The Star of the East

There was a pub in Shoreditch…

Archive for May, 2000

The Pro-choice debate

When my grandfather died aged 93 last month the big worry that my grandmother was left with was “how do I program the video?”. They came from a generation for whom afternoon television was a highly improbable technological development, along with driving your own car, more than one telephone in major city (they had the same telephone number for over sixty years of married life), going to the moon, and a woman prime minister (they thought she was rather common). The thing about watching “the box” during the afternoon was that it was also highly immoral which is a problem if the Daily Telegraph crossword and Richard Whitely and Carol Vodermann’s Countdown are your major pre-occupations. So what do you think that the video recorder was invented for? It’s all about freedom of choice, and their choice was the latest state of the art rental TV, cocktails at seven (two very stiff gins), dinner at seven thirty (we don’t keep wine in the house) and then Countdown but only after the washing up has been done (almost as unexpected as driving your own car).

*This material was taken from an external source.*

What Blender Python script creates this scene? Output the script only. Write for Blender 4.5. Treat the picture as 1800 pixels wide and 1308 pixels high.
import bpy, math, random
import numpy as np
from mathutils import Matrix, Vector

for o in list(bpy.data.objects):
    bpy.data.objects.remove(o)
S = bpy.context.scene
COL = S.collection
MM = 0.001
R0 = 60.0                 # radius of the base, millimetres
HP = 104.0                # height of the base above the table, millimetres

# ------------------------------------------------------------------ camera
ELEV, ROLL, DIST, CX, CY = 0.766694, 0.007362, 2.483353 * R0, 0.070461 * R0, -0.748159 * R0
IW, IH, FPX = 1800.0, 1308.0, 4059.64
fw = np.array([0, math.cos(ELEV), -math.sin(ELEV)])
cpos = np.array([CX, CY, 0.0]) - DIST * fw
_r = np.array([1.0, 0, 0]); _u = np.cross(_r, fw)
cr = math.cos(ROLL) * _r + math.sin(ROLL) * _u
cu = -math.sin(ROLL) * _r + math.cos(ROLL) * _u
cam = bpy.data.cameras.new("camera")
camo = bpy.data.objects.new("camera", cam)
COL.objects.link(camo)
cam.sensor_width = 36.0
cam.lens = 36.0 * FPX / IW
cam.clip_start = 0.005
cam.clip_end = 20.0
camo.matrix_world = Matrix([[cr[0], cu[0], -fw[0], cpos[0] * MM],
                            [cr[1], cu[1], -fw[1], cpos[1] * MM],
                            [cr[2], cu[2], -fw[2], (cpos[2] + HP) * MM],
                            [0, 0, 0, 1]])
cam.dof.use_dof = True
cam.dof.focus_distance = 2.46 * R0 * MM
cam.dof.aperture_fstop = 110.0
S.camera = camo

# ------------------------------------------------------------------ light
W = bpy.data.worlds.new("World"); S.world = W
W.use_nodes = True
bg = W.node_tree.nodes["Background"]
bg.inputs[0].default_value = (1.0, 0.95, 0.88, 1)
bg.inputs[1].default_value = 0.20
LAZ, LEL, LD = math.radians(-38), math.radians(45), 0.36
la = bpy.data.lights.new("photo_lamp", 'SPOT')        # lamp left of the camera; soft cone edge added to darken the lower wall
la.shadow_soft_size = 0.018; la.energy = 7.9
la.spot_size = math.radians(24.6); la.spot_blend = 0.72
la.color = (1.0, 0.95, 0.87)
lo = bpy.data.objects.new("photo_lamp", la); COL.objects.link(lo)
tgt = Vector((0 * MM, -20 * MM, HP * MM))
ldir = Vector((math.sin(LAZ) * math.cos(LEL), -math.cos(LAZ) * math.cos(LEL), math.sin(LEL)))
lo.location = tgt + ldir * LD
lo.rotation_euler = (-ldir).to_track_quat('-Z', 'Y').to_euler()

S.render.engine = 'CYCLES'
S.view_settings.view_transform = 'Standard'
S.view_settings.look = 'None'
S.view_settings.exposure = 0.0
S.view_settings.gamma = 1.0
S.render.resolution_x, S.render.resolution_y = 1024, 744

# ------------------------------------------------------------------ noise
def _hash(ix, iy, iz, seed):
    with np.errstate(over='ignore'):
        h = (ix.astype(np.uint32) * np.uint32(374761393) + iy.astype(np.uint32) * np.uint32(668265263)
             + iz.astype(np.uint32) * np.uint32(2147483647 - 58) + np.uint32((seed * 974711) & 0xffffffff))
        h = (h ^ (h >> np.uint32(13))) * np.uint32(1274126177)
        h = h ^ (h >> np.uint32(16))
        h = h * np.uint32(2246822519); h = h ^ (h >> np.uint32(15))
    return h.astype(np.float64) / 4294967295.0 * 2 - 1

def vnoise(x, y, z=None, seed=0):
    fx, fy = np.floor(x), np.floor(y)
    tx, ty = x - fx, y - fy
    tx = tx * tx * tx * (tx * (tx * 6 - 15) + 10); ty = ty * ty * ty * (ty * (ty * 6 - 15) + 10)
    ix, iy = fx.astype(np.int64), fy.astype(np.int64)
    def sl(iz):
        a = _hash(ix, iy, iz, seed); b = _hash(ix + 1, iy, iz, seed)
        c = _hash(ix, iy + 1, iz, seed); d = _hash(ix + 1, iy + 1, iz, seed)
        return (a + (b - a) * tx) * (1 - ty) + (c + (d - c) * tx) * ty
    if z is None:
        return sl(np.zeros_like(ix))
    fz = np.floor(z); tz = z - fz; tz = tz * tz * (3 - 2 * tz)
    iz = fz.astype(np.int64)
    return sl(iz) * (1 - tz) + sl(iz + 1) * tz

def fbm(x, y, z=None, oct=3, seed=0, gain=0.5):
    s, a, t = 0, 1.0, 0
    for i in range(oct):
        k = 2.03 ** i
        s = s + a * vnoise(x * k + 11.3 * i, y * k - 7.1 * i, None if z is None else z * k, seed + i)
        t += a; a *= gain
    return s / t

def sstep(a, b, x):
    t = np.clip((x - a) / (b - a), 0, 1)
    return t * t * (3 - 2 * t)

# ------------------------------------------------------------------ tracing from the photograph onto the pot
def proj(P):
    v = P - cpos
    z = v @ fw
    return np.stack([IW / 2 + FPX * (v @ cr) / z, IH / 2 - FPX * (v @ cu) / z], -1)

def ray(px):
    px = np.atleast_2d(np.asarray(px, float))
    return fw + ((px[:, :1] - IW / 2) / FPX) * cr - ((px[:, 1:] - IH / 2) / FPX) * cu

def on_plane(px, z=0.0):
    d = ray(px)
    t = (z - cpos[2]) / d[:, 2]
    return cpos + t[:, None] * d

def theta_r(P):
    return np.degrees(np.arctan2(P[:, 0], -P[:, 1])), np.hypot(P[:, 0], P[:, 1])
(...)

My choice, on the other hand was to get those flashing green numbers in my front room show the right time for the first time in my life shortly after the dawn of the new millennium. After reading Loaded in the doctor’s waiting room I think I might be ready for something bigger than 14″ soon and perhaps a subscription to some dodgy cable channels but then again I’d rather buy a new computer to put next to my Macintosh IIfx (£5000 in 1992), my Power PC 8100/100 (£3500 in 1995) and my daughter’s pink iMac (£1000 in 1999). The great thing about Wednesday nights is that after the princess is tucked up in bed and we’ve had supper with more chilli than is really good for us, I can take the rest of the wine down to the basement and tap away at a computer (the pink one) while mad fashion bitch watches the e.r. double bill of heart stopping gore (I can’t stand the sight of blood).

The point of these two moving domestic scenarios is to show that choice is alive and well in the land of old media and that breadth of the choice is not defined by the number of channels on the remote or the bandwidth of my free ISP connection, but by the number of different media that we have access. My grandparents favourite “portal” was the large picture window overlooking the golf course, while my main source of news and information must be the toilet with a view of the plaster works, the car body workshop, the council yard and the local park. My idea of a multimedia experience is finding a repeat of Reginald Perrin on BBC 2, staying up to watch Barbarella (again) but falling asleep and being awoken by the 0898 chatback ad (how do they make it so loud?).

So where does that put interactive TV in the big plan of my big dreams? Who will be the first to sign up for ntl or open? Me or my grandmother? And why do they all have logos spelt out in lower case letters? is it something to do with the early modernist’s distrust of the hierarchical patriarchal capital letter? The typeface futura was originally designed with no capital letters. I suspect underhand motives but then again I usually do; perhaps that’s what my granny taught me. I can sense the excitement of the protagonists in the iTV/TVi race; which came first? The independence or the interaction? Finally advertising agencies are going to get a Trojan horse into the homes of the audience which they have been blindly pounding with .com heavy artillery from every angle; TV ads, billboards, bus sides, magazine spreads but not, interestingly, the internet. But once they gain access to the Englishman’s castle what will they find there? Will there be anything worth stealing?

Sorry about all those questions. Here are the answers: nowhere, neither, nonsense, it’s not who came first but who is left standing, nothing, and yes, there is plenty of gold to be found in the hearts of folk, if only you have patience and you don’t think you know what you’re looking for.